2014年12月5日金曜日

駅家と津と船越

花見川地峡史-メモ・仮説集->3花見川地峡の利用・開発史> 3.4〔仮説〕律令国家の直線道路、東海道水運支路の検討>3.4.12駅家と津と船越

東京湾と香取の海の水運路をつなぐ船越(津)及びそれと駅家との関係について考察します。

1 東京湾と香取の海の水運路をつなぐ船越の位置
次の図の水色部分は標高8m以下の土地で、古代では舟運可能な場所です。この図に古代において東京湾と香取の海の水運路をつなぐ船越の位置を描きこんでみました。

東京湾と香取の海の水運路をつなぐ古代船越の位置

東京湾と香取の海の水運路をつなぐ古代船越は3箇所存在します。
1 都川-鹿島川船越
2 花見川-平戸川船越
3 太日川-手賀沼船越

1と2について拡大図を示します。

船越1と2の拡大図

1 都川-鹿島川船越
陸路部分が7㎞ほどあり3つの船越のなかでは最も長い陸路となっています。
しかし、縄文時代や弥生時代では都川と鹿島川それぞれの上流部で船越を設けていたと考えます。(ローカル船越として図示。)

2 花見川-平戸川船越
陸路部分がわずか2㎞であり、3つの船越のなかでは最も交通効率性のよい船越です。
律令国家は東京湾と香取の海の水運連絡船越のメインをこの場所に位置付け、インフラ整備を充実したと考えます。
陸路部分が特段に短い理由は、この場所が河川争奪地形となっているためです。

3の拡大図を示します。

船越3の拡大図

3 太日川-手賀沼船越
奈良時代末期以降には駅路が通る船越です。
陸路部分は6㎞ほどです。
手賀沼と蘭沼(現在利根川がある場所)の水運網を結ぶ船越も同時に存在します。

3つの船越とも縄文時代から使われてきた船越です。

2 香取の海の駅家と津

奈良時代前~中期の香取の海の駅家と津の関係を次図でしめします。

【検討】香取の海の駅家と津
赤線は東国B期(「日本の古代道路を探す」(中村太一))の駅路網
白線はⅠ期(「千葉県の歴史」(千葉県))の駅路網

次の諸点がこのブログで検討した主要点です。
ア 鳥取駅を鹿島川の津として考える。
イ 山方駅を公津(鹿島川の直轄港湾)として考える。
ウ 真敷駅を小野川河口津として考える。
エ 真敷駅と板来駅は水運路でつながっていたと考える。

これらの諸点についての詳細検討は追って記事にしたいと思います。

3 香取の海の水運網イメージ

上記1と2の検討結果に基づいて、奈良時代前~中期の香取の海の水運網イメージをまとめると次図のようになります。

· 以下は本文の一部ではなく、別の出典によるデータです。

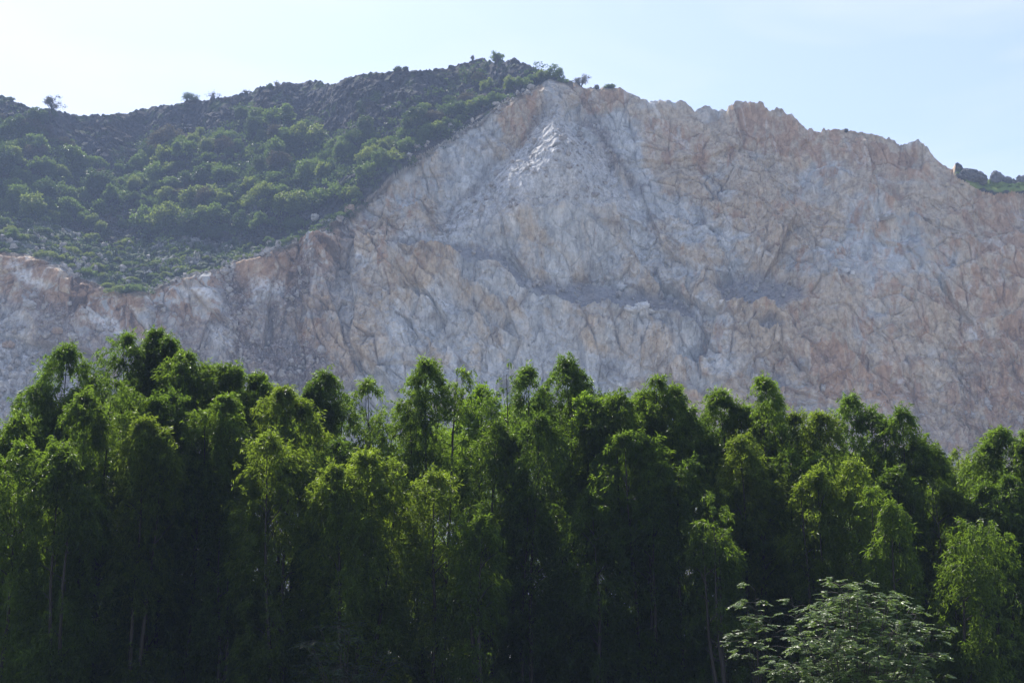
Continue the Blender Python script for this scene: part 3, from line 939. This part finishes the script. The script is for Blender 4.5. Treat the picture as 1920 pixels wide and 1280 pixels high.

【検討】香取の海の水運網イメージ(奈良時代前~中期)

東京湾と香取の海の水運網が3つの船越で連絡している様子を描いています。

駅制の駅家はすべて既存水運網の津を使ってその場所に建設されていたと考えます。

既存水運網の津は直轄港湾であり、交通面のみならず軍事的・経済的・政治的支配拠点であったと考えます。この津をベースに陸運(=高速)通信移動網としての駅路網を構築したことは合理的であり、またそれ以外の方法(全く新たな場所に駅家を構築するなどの方法)は無かったと考えます。